++++ Data shown
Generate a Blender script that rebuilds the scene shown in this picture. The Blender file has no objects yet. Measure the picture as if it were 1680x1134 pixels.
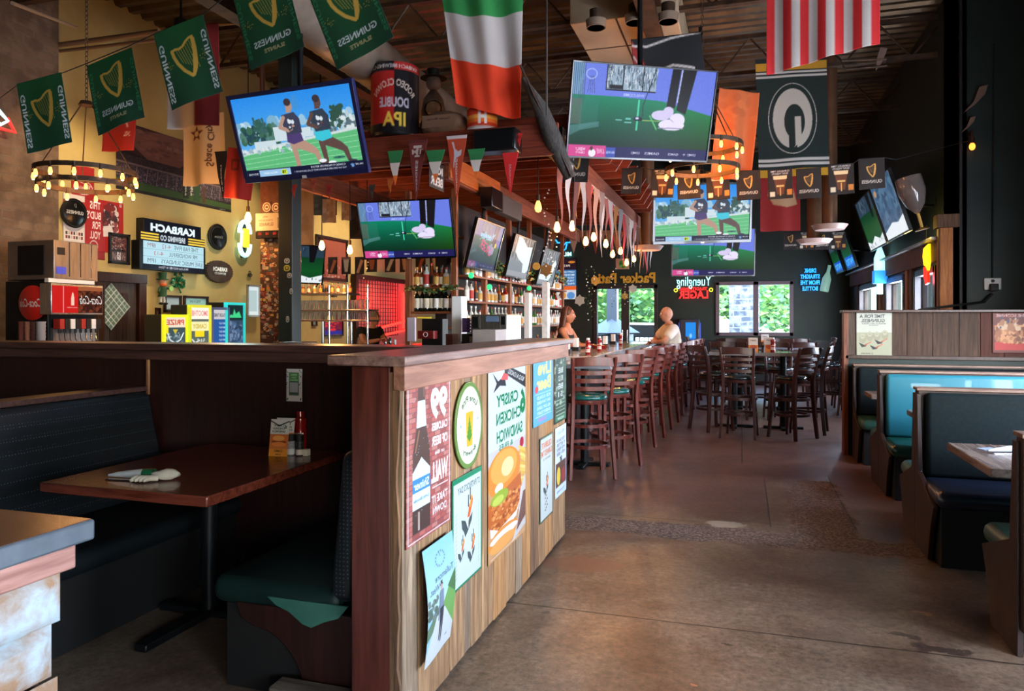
import bpy, bmesh, math, random
import numpy as np
from mathutils import Vector, Matrix, Euler
PI = math.pi
R_ = math.radians
COL = bpy.context.scene.collection
random.seed(7)
NPR = np.random.RandomState(11)
# camera geometry (measured)
YAW = math.atan(377 / 1200.0)
SN, CS = math.sin(YAW), math.cos(YAW)
CAMZ = 1.5
def ray(px, py):
 u = (px - 840) / 1200.0; v = (525 - py) / 1200.0
 return Vector((-SN + CS * u, CS + SN * u, v))
def onX(px, py, X):
 d = ray(px, py); t = X / d.x
 return Vector((X, d.y * t, CAMZ + d.z * t))
def onY(px, py, Y):
 d = ray(px, py); t = Y / d.y
 return Vector((d.x * t, Y, CAMZ + d.z * t))
def onZ(px, py, Z):
 d = ray(px, py); t = (Z - CAMZ) / d.z
 return Vector((d.x * t, d.y * t, Z))
# colour
def lin(c):
 c = np.asarray(c, float) / 255.0
 return np.where(c <= 0.04045, c / 12.92, ((c + 0.055) / 1.055) ** 2.4)
def L4(c):
 l = lin(c); return (float(l[0]), float(l[1]), float(l[2]), 1.0)
MATS = {}
def mat(name, col=(128, 128, 128), col2=None, rough=0.5, metal=0.0, scale=6.0, stretch=(1, 1, 1), kind='noise',
  bump=0.0, detail=5.0, lo=0.35, hi=0.65, spec=0.5, emit=None, estr=1.0, trans=0.0, ior=1.45, coat=0.0,
  rough2=None, alpha=1.0, col3=None, dist=0.0, sheen=0.0):
 if name in MATS: return MATS[name]
 m = bpy.data.materials.new(name); m.use_nodes = True; MATS[name] = m
 nt = m.node_tree; N = nt.nodes; Lk = nt.links
 b = N['Principled BSDF']
 b.inputs['Base Color'].default_value = L4(col)
 b.inputs['Roughness'].default_value = rough
 b.inputs['Metallic'].default_value = metal
 b.inputs['Specular IOR Level'].default_value = spec
 b.inputs['Transmission Weight'].default_value = trans
 b.inputs['IOR'].default_value = ior
 b.inputs['Coat Weight'].default_value = coat
 b.inputs['Alpha'].default_value = alpha
 b.inputs['Sheen Weight'].default_value = sheen
 if emit is not None:
  b.inputs['Emission Color'].default_value = L4(emit)
  b.inputs['Emission Strength'].default_value = estr
 if col2 is not None or bump:
  tc = N.new('ShaderNodeTexCoord'); mp = N.new('ShaderNodeMapping')
  mp.inputs['Scale'].default_value = stretch
  Lk.new(tc.outputs['Object'], mp.inputs['Vector'])
  if kind == 'voronoi':
   t = N.new('ShaderNodeTexVoronoi'); t.inputs['Scale'].default_value = scale; out = t.outputs['Distance']
  elif kind == 'wave':
   t = N.new('ShaderNodeTexWave'); t.inputs['Scale'].default_value = scale
   t.inputs['Distortion'].default_value = dist; t.inputs['Detail'].default_value = 2; out = t.outputs['Fac']
  else:
   t = N.new('ShaderNodeTexNoise'); t.inputs['Scale'].default_value = scale
   t.inputs['Detail'].default_value = detail; t.inputs['Roughness'].default_value = .6
   t.inputs['Distortion'].default_value = dist; out = t.outputs['Fac']
  Lk.new(mp.outputs[0], t.inputs['Vector'])
  if col2 is not None:
   rp = N.new('ShaderNodeValToRGB'); e = rp.color_ramp.elements
   e[0].position = lo; e[0].color = L4(col); e[1].position = hi; e[1].color = L4(col2)
   if col3 is not None:
    k = e.new((lo + hi) / 2); k.color = L4(col3)
   Lk.new(out, rp.inputs['Fac']); Lk.new(rp.outputs[0], b.inputs['Base Color'])
  if rough2 is not None:
   mr = N.new('ShaderNodeMapRange'); mr.inputs['From Min'].default_value = lo; mr.inputs['From Max'].default_value = hi
   mr.inputs['To Min'].default_value = rough; mr.inputs['To Max'].default_value = rough2
   Lk.new(out, mr.inputs['Value']); Lk.new(mr.outputs[0], b.inputs['Roughness'])
  if bump:
   bp = N.new('ShaderNodeBump'); bp.inputs['Strength'].default_value = bump; bp.inputs['Distance'].default_value = .01
   Lk.new(out, bp.inputs['Height']); Lk.new(bp.outputs[0], b.inputs['Normal'])
 return m
def wood(name, c1, c2, axis='z', rough=.4, scale=3.0, bump=.15, coat=0.0, lo=.35, hi=.68, c3=None):
 st = {'x': (1, 14, 14), 'y': (14, 1, 14), 'z': (14, 14, 1)}[axis]
 return mat(name, c1, c2, rough=rough, scale=scale, stretch=st, bump=bump, coat=coat, lo=lo, hi=hi, dist=.6, col3=c3)
def art_mat(name, rough=.6, emission=0.0, coat=0.0):
 if name in MATS: return MATS[name]
 m = bpy.data.materials.new(name); m.use_nodes = True; MATS[name] = m
 nt = m.node_tree; b = nt.nodes['Principled BSDF']
 a = nt.nodes.new('ShaderNodeAttribute'); a.attribute_name = 'paint'
 b.inputs['Roughness'].default_value = rough
 b.inputs['Coat Weight'].default_value = coat
 if emission > 0:
  b.inputs['Base Color'].default_value = (.002, .002, .002, 1)
  nt.links.new(a.outputs['Color'], b.inputs['Emission Color'])
  b.inputs['Emission Strength'].default_value = emission; b.inputs['Specular IOR Level'].default_value = .06
 else:
  nt.links.new(a.outputs['Color'], b.inputs['Base Color'])
 return m
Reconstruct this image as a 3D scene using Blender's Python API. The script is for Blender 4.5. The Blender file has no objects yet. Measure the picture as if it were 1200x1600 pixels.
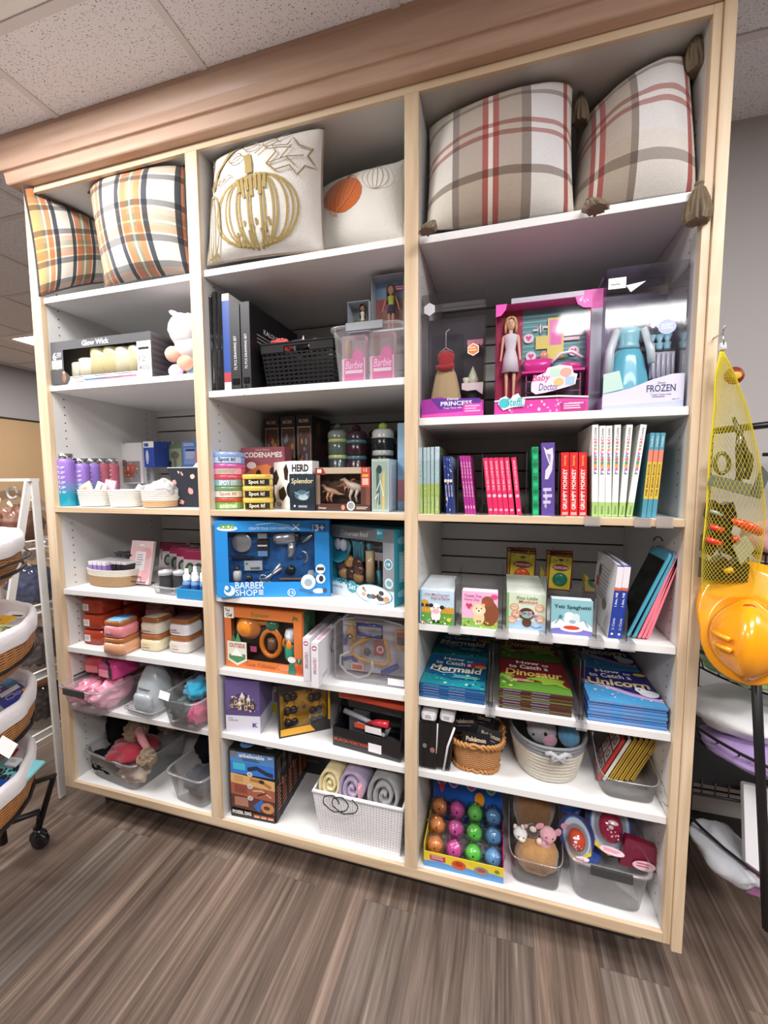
import bpy, bmesh, math, random
from mathutils import Vector, Matrix, noise
random.seed(7)
PI = math.pi
S = bpy.context.scene
COL = S.collection

# ---------------------------------------------------------------- camera
CAM = Vector((0.2272, -1.1504, 1.3409)); YAW, PITCH, ROLL = map(math.radians, (-15.859, -4.661, -0.255)); FPX = 645.4
_f = Vector((math.sin(YAW)*math.cos(PITCH), math.cos(YAW)*math.cos(PITCH), math.sin(PITCH)))
_r0 = Vector((math.cos(YAW), -math.sin(YAW), 0)); _u0 = _r0.cross(_f)
_r = math.cos(ROLL)*_r0 + math.sin(ROLL)*_u0; _u = -math.sin(ROLL)*_r0 + math.cos(ROLL)*_u0
cam = bpy.data.objects.new('camera', bpy.data.cameras.new('camera')); COL.objects.link(cam)
cam.matrix_world = Matrix.Translation(CAM) @ Matrix((_r, _u, -_f)).transposed().to_4x4()
cam.data.sensor_fit = 'HORIZONTAL'; cam.data.sensor_width = 36; cam.data.lens = FPX/1200*36
cam.data.clip_start = 0.02; S.camera = cam

# ---------------------------------------------------------------- world, light, exposure
S.view_settings.view_transform = 'Standard'; S.view_settings.look = 'None'
S.view_settings.gamma = 1; S.view_settings.use_curve_mapping = False
S.view_settings.exposure = 0.22
W = bpy.data.worlds.new('world'); S.world = W; W.use_nodes = True
W.node_tree.nodes['Background'].inputs[0].default_value = (1, .98, .96, 1)
W.node_tree.nodes['Background'].inputs[1].default_value = 0.4
LIGHT_EMIT = 9.0      # ceiling troffer lenses
AREA_W = 26.0         # watts per troffer area lamp
# troffer rectangles on the ceiling (x0, x1, y0, y1), room lighting
TROFFERS = [(-1.72, -0.61, -0.85, -0.32), (0.55, 1.65, -1.42, -0.88), (-1.72, -0.61, -2.5, -1.98), (0.55, 1.65, -2.5, -1.98),
            (-3.74, -2.62, 1.32, 1.86), (-3.96, -2.84, -0.85, -0.32), (2.25, 3.3, -0.85, -0.32)]
CEIL = 2.5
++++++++
--- Instructions for the task ---
Transcribe only the lines from the line holding "Reconstruct this image" through the line holding "COL = S.collection", inclusive, without any of the pictures.

--- Solution ---
Reconstruct this image as a 3D scene using Blender's Python API. The script is for Blender 4.5. The Blender file has no objects yet. Measure the picture as if it were 1200x1600 pixels.
import bpy, bmesh, math, random
from mathutils import Vector, Matrix, noise
random.seed(7)
PI = math.pi
S = bpy.context.scene
COL = S.collection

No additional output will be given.